Dabei ist Adressat eines Verwaltungsakts derjenige, an den sich der Verwaltungsakt nach seinem objektiven Erklärungswert richtet. Es ist danach ausreichend, dass sich die Person des Adressaten durch Auslegung hinreichend genau bestimmen lässt, wobei es auf den Empfängerhorizont ankommt. In Zusammenschau des Tenors des Bescheids mit den Gründen des Bescheids lässt sich nach objektivem Empfängerhorizont klar erkennen, dass Adressat des Bescheides die Klägerin ist und der Bescheid lediglich an ihren Rechtsanwalt als Prozessbevollmächtigten der Klägerin zugestellt wurde. Dies ergibt sich auch daraus, dass der sich Bescheid auf das Grundstück mit der Flur-Nr. … der Gemarkung … bezieht, das im Eigentum der Klägerin steht. Eine Unbestimmtheit wäre erst dann anzunehmen (gewesen), wenn auch unter Anwendung der anerkannten Auslegungsgrundsätze keine Klarheit über den Behördenwillen geschaffen werden kann bzw. Widersprüchlichkeiten nicht beseitigt werden können (BayVGH, B.v.22.04.2020 – 15 CS 20.184 – juris Rn. 8).
c) Auch die Zwangsgeldandrohung in Ziffer 2 des angefochtenen Bescheids ist materiell rechtswidrig.
Für die Zwangsgeldandrohung nach Art. 36 VwZVG als Maßnahme der Vollstreckung fehlt es an einem vollziehbaren Grundverwaltungsakt nach Art. 19 Abs. 1 VwZVG. Danach können Verwaltungsakte (hier das Pflanzgebot in Ziffer 1) vollstreckt werden, wenn sie nicht mehr mit einem förmlichen Rechtsbehelf angefochten werden können (Art. 19 Abs. 1 Nr. 1 VwZVG), wenn der förmliche Rechtsbehelf keine aufschiebende Wirkung hat (Art. 19 Abs. 1 Nr. 2 VwZVG) oder wenn die sofortige Vollziehung angeordnet wurde (Art. 19 Abs. 1 Nr. 3 VwZVG). Zum Zeitpunkt der Zwangsgeldandrohung in Ziffer 2 war keine dieser Konstellationen erfüllt, da Ziffer 1 weder bestandskräftig war, die hiergegen fristgerecht erhobene Anfechtungsklage nach § 80 Abs. 1 Satz 1 VwGO aufschiebende Wirkung entfaltete und auch kein Sofortvollzug nach § 80 Abs. 2 Satz 4 VwGO angeordnet worden war.

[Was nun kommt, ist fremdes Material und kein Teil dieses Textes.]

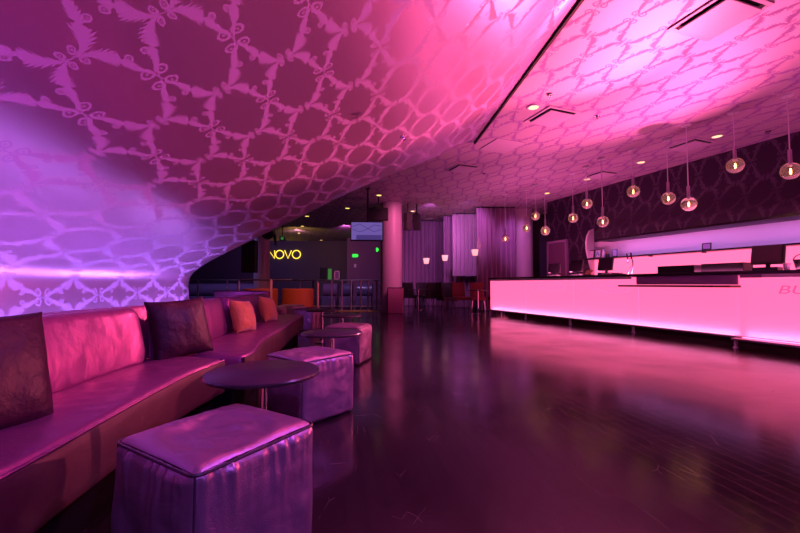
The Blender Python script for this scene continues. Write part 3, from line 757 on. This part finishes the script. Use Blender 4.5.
# red metallic stand in front of the column
t = thing('host_stand', 'red metallic box stand at the foot of the pink column', 'stand', (-.13, 11.98, 0), math.radians(-8))
MB().bbox((0, 0, .40), (.46, .28, .78), .012).build('body', M['redmetal'], t, True)
MB().bbox((0, 0, .80), (.48, .30, .025), .006).build('top', M['black'], t)
MB().box((0, 0, .01), (.42, .24, .02)).build('foot', M['black'], t)
MB().bbox((-.245, 0, .40), (.012, .27, .76), .004).build('side_panel', M['black'], t)
# neon sign
t = thing('neon_sign', 'yellow glowing neon word mounted on the far dark wall', 'sign', (-8.13, 23.49, 2.50))
def stroke(pts): return [(x * 1.0, 0, z) for x, z in pts]
hgt = .50; xs = 0
LET = {'N': [[(0, 0), (0, hgt), (.36, 0), (.36, hgt)]], 'V': [[(0, hgt), (.21, 0), (.42, hgt)]], 'O': [[(.25 + .25 * math.cos(2 * PI * k / 32), hgt / 2 + hgt / 2 * math.sin(2 * PI * k / 32)) for k in range(33)]]}
for ch, wd in (('N', .36), ('O', .50), ('V', .42), ('O', .50)):
    l = MB()
    for st in LET[ch]: l.tube([(xs + x, 0, z) for x, z in st], .028, 8)
    l.build('neon_letter', M['neon'], t, True); xs += wd + .06
MB().box((xs / 2, .045, .25), (xs, .015, .03)).build('mounting_rail', M['black'], t)
# hanging television
t = thing('television', 'flat screen glowing lavender, hung on a pole beside the pink column', 'television', (-.92, 10.5, 2.38), math.radians(4))
MB().bbox((0, 0, 0), (.90, .06, .54), .012).build('housing', M['black'], t)
MB().box((0, -.032, .005), (.85, .006, .48)).build('screen', M['screen'], t)
sl = MB()
for s in (-1, 1): sl.tube([(-.40, -.036, s * .03 + .09), (-.2, -.036, s * .11 + .09), (0, -.036, s * .02 + .07), (.2, -.036, -s * .10 + .08), (.40, -.036, -s * .04 + .10)], .010, 5)
sl.box((.06, -.036, -.17), (.7, .004, .13)); sl.build('screen_pattern', M['screenline'], t)
MB().tube([(.02, .05, -.1), (.02, .05, 1.2)], .025, 10).build('hanging_pole', M['black'], t)
MB().box((.02, .04, 0), (.2, .03, .2)).build('mount_plate', M['black'], t)
MB().lathe([(0, 1.22), (.07, 1.22), (.07, 1.2), (0, 1.2)], (.02, .05, 0), 16).build('ceiling_plate', M['black'], t, True)
# speakers
def speaker(label, loc, rz, w, d, h, tilt, top, grp='hanging loudspeakers'):
    t = thing('loudspeaker', label, 'loudspeaker', loc, rz, grp)
    R = Matrix.Rotation(tilt, 3, 'X')
    MB().bbox((0, 0, 0), (w, d, h), .02, M=R).build('cabinet', M['black'], t)
    MB().bbox(R @ Vector((0, -d / 2 - .006, 0)), (w * .92, .02, h * .92), .006, M=R).build('grille', M['blackgrille'], t)
    MB().tube([(0, 0, h / 2 - .03), (0, 0, top - loc[2])], .02, 8).build('hanging_pole', M['black'], t)
    MB().bbox((0, 0, h / 2 + .02), (w * .5, d * .5, .04), .006).build('bracket', M['black'], t)
    return t
speaker('black box loudspeaker hung above the lavender screen', (-.66, 11.55, 3.05), 0, .60, .40, .38, .12, H)
speaker('black hanging loudspeaker right of the pink column, left one of the close pair', (.26, 12.5, 2.98), .35, .20, .25, .58, .1, H)
speaker('black hanging loudspeaker right of the pink column, right one of the close pair', (.56, 12.6, 2.98), -.35, .20, .25, .56, .1, H)
speaker('tall black loudspeaker hanging against the left dark column', (-4.95, 12.5, 1.82), .1, .44, .35, 1.06, .0, H)
t = thing('stage_light', 'black moving stage light hanging in front of the left dark column', 'stage light', (-4.30, 12.3, 2.52), .3, None)
MB().tube([(0, -.26, .0), (0, .24, .04)], [.19, .17], 20).build('lamp_head', M['black'], t, True)
MB().tube([(0, -.262, .0), (0, -.275, .0)], [.16, .15], 20).build('lens', M['counter'], t, True)
MB().tube([(-.21, 0, 0), (-.21, 0, .28), (.21, 0, .28), (.21, 0, 0)], .02, 8).build('yoke', M['black'], t)
MB().tube([(0, 0, .28), (0, 0, 1.08)], .022, 8).build('hanging_pole', M['black'], t)
MB().tube([(.21, 0, .0), (.25, -.05, -.35)], [.05, .03], 8).build('side_arm', M['black'], t, True)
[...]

d) Der somit in Ziffern 1 und 2 rechtswidrige Bescheid verletzt die Klägerin in ihren Rechten aus Art. 14 Abs. 1 und Art. 2 Abs. 1 GG und war in seiner Gesamtheit aufzuheben.
2. Im Ergebnis war der Klage mit der Kostenfolge aus § 154 Abs. 1 VwGO stattzugeben.
3. Der Ausspruch hinsichtlich der vorläufigen Vollstreckbarkeit der Kostenentscheidung ergibt sich aus § 167 VwGO, § 708 Nr. 11 ZPO, § 711 ZPO.